- **Directions for this task**:
Transcribe the lines from the start of the data below through the line with "tag(mat_e, 'white mattress", word for word and nothing more.

- **Dataset excerpt**:
☆ ☆ ☆ ☆ ☆

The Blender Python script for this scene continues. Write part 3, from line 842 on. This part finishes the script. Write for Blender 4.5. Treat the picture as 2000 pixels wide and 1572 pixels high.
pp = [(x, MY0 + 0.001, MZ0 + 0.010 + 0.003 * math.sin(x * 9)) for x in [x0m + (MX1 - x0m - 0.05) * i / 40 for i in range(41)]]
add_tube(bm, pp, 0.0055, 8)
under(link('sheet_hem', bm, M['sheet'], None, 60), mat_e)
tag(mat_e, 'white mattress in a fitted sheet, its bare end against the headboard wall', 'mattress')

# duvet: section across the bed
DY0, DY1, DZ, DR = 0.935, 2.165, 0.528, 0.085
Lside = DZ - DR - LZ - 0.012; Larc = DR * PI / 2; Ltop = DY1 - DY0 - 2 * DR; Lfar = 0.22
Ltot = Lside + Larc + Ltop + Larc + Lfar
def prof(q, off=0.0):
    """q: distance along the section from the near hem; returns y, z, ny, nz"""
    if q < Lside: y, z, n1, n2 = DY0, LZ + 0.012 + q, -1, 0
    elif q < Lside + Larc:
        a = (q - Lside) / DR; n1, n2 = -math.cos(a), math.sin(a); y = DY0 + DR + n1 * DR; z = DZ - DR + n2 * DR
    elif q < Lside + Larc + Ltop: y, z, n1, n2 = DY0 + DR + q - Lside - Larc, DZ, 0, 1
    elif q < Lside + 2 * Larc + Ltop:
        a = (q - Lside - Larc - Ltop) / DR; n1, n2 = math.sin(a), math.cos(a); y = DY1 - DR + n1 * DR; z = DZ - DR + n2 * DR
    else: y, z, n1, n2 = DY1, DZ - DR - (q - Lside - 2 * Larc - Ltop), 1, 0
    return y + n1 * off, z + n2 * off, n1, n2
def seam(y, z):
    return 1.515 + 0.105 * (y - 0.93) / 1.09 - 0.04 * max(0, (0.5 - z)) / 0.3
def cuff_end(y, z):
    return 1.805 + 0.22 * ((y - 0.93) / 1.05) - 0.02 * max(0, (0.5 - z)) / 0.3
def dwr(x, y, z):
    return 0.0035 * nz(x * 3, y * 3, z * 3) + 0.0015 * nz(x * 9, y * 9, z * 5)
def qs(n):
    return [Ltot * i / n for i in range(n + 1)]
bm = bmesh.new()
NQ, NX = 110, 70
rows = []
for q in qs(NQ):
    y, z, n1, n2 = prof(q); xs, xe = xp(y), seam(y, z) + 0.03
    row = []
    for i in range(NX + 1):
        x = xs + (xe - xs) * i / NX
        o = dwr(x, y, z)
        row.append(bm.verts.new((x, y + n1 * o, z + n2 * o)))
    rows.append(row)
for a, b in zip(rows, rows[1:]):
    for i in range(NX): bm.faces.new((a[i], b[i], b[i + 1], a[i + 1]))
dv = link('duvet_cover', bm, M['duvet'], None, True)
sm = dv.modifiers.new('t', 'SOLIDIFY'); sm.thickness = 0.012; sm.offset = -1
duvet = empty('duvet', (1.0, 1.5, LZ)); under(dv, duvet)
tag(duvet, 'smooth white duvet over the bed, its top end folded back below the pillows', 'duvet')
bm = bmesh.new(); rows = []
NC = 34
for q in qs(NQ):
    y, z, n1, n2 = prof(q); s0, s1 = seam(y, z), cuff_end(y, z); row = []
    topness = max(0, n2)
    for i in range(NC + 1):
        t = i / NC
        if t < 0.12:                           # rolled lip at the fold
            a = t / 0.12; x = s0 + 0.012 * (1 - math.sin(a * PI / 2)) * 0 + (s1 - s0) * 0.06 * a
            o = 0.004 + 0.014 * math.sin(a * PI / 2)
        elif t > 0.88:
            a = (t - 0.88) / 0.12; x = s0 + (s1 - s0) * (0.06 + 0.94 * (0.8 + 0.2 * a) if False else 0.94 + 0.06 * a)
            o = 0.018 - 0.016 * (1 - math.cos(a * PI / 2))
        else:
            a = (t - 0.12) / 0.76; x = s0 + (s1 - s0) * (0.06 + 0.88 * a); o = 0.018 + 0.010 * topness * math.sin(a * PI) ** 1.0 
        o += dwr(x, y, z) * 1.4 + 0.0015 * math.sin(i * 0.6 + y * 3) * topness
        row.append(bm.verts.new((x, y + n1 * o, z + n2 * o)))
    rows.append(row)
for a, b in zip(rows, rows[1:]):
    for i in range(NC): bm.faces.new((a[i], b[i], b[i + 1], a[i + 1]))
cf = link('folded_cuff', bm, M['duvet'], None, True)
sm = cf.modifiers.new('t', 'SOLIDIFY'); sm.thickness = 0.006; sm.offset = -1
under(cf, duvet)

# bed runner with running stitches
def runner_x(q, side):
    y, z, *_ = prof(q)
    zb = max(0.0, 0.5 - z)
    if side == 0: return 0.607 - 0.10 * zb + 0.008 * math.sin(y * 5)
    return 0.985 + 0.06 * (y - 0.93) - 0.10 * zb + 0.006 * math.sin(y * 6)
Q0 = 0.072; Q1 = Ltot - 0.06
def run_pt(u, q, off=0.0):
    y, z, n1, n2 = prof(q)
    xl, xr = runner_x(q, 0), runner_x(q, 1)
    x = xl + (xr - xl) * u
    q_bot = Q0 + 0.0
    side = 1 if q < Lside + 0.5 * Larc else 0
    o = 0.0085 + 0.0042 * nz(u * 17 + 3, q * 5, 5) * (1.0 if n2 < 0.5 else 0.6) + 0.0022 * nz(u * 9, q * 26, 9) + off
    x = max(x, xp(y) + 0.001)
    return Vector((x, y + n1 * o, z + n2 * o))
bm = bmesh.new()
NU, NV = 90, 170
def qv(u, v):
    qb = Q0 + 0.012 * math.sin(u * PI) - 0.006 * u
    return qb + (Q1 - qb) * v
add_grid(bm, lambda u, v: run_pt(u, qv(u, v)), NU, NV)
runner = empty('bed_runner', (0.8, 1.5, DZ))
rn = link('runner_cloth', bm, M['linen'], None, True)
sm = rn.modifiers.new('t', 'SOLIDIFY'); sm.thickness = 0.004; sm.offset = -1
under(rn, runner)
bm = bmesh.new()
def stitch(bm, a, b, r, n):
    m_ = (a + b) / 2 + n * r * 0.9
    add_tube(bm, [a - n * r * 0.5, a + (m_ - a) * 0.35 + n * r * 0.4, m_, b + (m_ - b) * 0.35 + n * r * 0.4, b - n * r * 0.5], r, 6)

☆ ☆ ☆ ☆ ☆

- **Answer for this exercise**:
The Blender Python script for this scene continues. Write part 3, from line 842 on. This part finishes the script. Write for Blender 4.5. Treat the picture as 2000 pixels wide and 1572 pixels high.
pp = [(x, MY0 + 0.001, MZ0 + 0.010 + 0.003 * math.sin(x * 9)) for x in [x0m + (MX1 - x0m - 0.05) * i / 40 for i in range(41)]]
add_tube(bm, pp, 0.0055, 8)
under(link('sheet_hem', bm, M['sheet'], None, 60), mat_e)
tag(mat_e, 'white mattress in a fitted sheet, its bare end against the headboard wall', 'mattress')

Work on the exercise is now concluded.